▶ [WHAT IS ASKED]: Transcribe every line from the top down to the line with "[.040, .038, .035], 20), SWEAT), pe)", both ends included, but not the pictures.
--- Begin RECORDED DATA ---
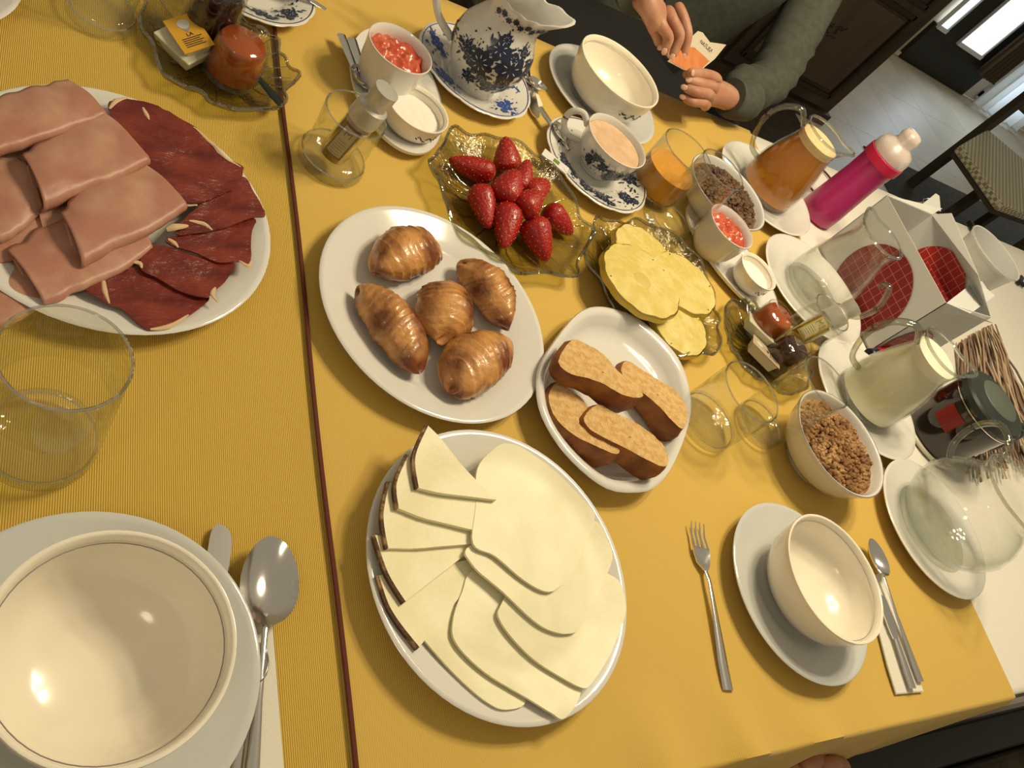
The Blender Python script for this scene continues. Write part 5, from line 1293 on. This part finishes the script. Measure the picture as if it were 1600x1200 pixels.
# cuffs
link('cuff', mesh('cuff', *tube([loc(A(360, -230, .150)), loc(A(330, -100, .150)), loc(A(345, -60, .150))], [.040, .042, .039], 20), SWEAT), pe)
link('cuff', mesh('cuff', *tube([loc(A(1640, 1250, .050)), loc(A(1500, 1240, .052)), loc(A(1440, 1215, .053))], [.040, .038, .035], 20), SWEAT), pe)

# sachet held between the hands
SO = [A(665, 765, .100), A(880, 880, .092), A(1095, 865, .092), A(1250, 740, .096), A(1395, 560, .102), A(1300, 545, .106), A(1190, 530, .108), A(1100, 410, .114), A(1040, 390, .116), A(960, 460, .112), A(850, 600, .106)]
c = sum(SO, Vector()) / len(SO)
sa = thing('paper_sachet', 'torn white and orange paper sachet held in the two hands', 'sachet', c.x, c.y, c.z)
PAP = mat('sachet_white', (.58, .50, .38), .55); ORA = mat('sachet_orange', (.56, .17, .05), .5, noise_col=(.62, .22, .07), nscale=60)
def poly_me(name, pts, m, th=.0008):
    q = [p - c for p in pts]; n = (q[1] - q[0]).cross(q[-1] - q[0]).normalized()
    if n.dot(Vector((0, 0, CH)) - c) < 0: n = -n
    vs = [p + n * th for p in q] + [p - n * th for p in q]; k = len(q)
    return mesh(name, vs, [tuple(range(k)), tuple(range(k, 2 * k))[::-1]] + [(i, (i + 1) % k, k + (i + 1) % k, k + i) for i in range(k)], m, False), n
pm, n = poly_me('paper', SO, PAP); link('paper', pm, sa)
pm, n2 = poly_me('orange_print', [A(680, 760, .1005), A(880, 872, .0925), A(1090, 855, .0925), A(1180, 770, .095), A(1060, 640, .101), A(930, 540, .108), A(850, 610, .1065)], ORA, .0014); link('orange_print', pm, sa)
tm = text_me('NATURA', .0088, mat('sachet_ink', (.02, .015, .012), .6))
a, b = A(1055, 500, .110), A(1215, 640, .104); X = (b - a).normalized(); nn = (Vector((0, 0, CH)) - c).normalized(); Zv = (nn - X * nn.dot(X)).normalized(); Yv = Zv.cross(X)
M = Matrix((X, Yv, Zv)).transposed().to_4x4(); M.translation = (a + b) / 2 - c + Zv * .0035
tm.transform(M); link('lettering', tm, sa)

# hand of another diner at the near edge, bottom
ph = thing('hand_at_table_edge', 'hand of a diner resting under the cloth at the bottom edge', 'person', .93, -.12, -.12)
hb = Vector((.93, -.12, -.12))
def h2(u, v, z): return at(u, v, z) - hb
me = skin_me([h2(1180, 1330, -.16), h2(1240, 1260, -.12), h2(1275, 1225, -.10), h2(1296, 1204, -.09)], [(0, 1), (1, 2), (2, 3)], [.030, .032, .030, .022], SKIN, 2); link('palm', me, ph)
fa = [h2(1180, 1330, -.16), Vector((-.02, -.22, -.10)), Vector((.02, -.42, -.12))]
link('forearm', skin_me(fa, [(0, 1), (1, 2)], [.028, .033, .040], SKIN, 2), ph)
link('sleeve', mesh('sleeve', *tube([fa[1] * .6 + fa[2] * .4, fa[2], fa[2] + Vector((.01, -.10, -.01))], [.044, .050, .058], 20), SWEAT), ph)
for k, (pts, r) in enumerate((([h2(1290, 1215, -.09), h2(1312, 1208, -.095), h2(1328, 1222, -.12), h2(1330, 1250, -.14)], [.012, .011, .010, .008]), ([h2(1280, 1200, -.085), h2(1300, 1192, -.088), h2(1318, 1196, -.11), h2(1322, 1215, -.13)], [.012, .011, .010, .008]), ([h2(1255, 1205, -.085), h2(1272, 1190, -.085), h2(1290, 1186, -.10), h2(1300, 1196, -.12)], [.012, .011, .010, .008]), ([h2(1300, 1240, -.10), h2(1318, 1238, -.11), h2(1330, 1250, -.13), h2(1330, 1268, -.15)], [.011, .010, .009, .007]), ([h2(1230, 1230, -.09), h2(1232, 1208, -.09), h2(1245, 1200, -.10)], [.013, .012, .010]))):
    link('finger' if k < 4 else 'thumb', skin_me(pts, [(i, i + 1) for i in range(len(pts) - 1)], r, SKIN, 2), ph)
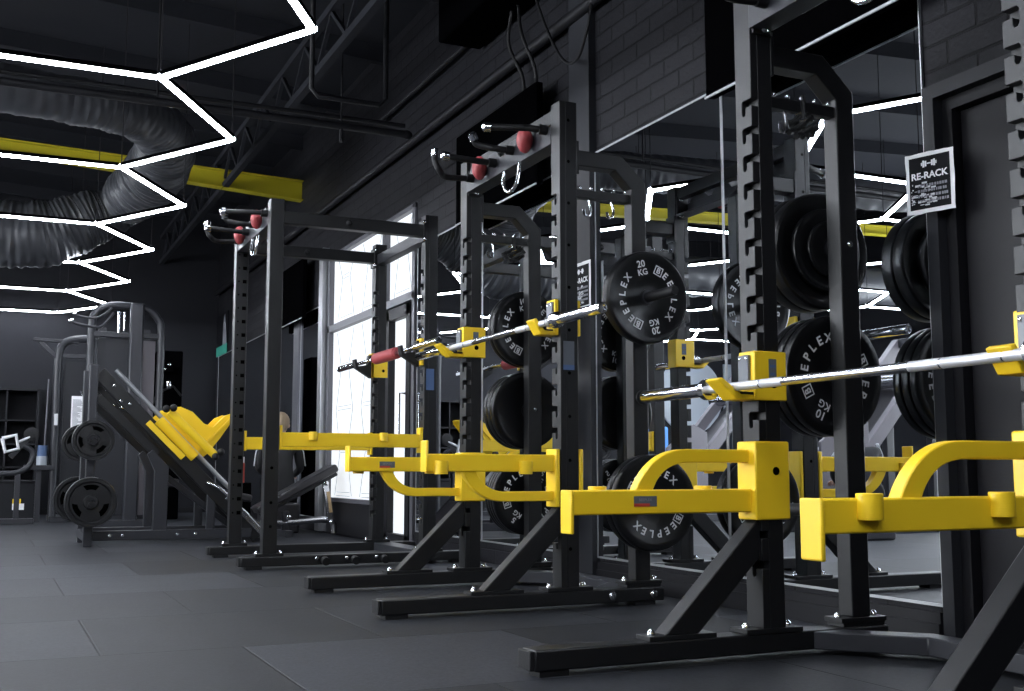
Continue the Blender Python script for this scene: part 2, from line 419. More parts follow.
--- End RECORDED DATA ---
▶ [EXERCISE SOLUTION]:
The Blender Python script for this scene continues. Write part 5, from line 1293 on. This part finishes the script. Measure the picture as if it were 1600x1200 pixels.
# cuffs
link('cuff', mesh('cuff', *tube([loc(A(360, -230, .150)), loc(A(330, -100, .150)), loc(A(345, -60, .150))], [.040, .042, .039], 20), SWEAT), pe)
link('cuff', mesh('cuff', *tube([loc(A(1640, 1250, .050)), loc(A(1500, 1240, .052)), loc(A(1440, 1215, .053))], [.040, .038, .035], 20), SWEAT), pe)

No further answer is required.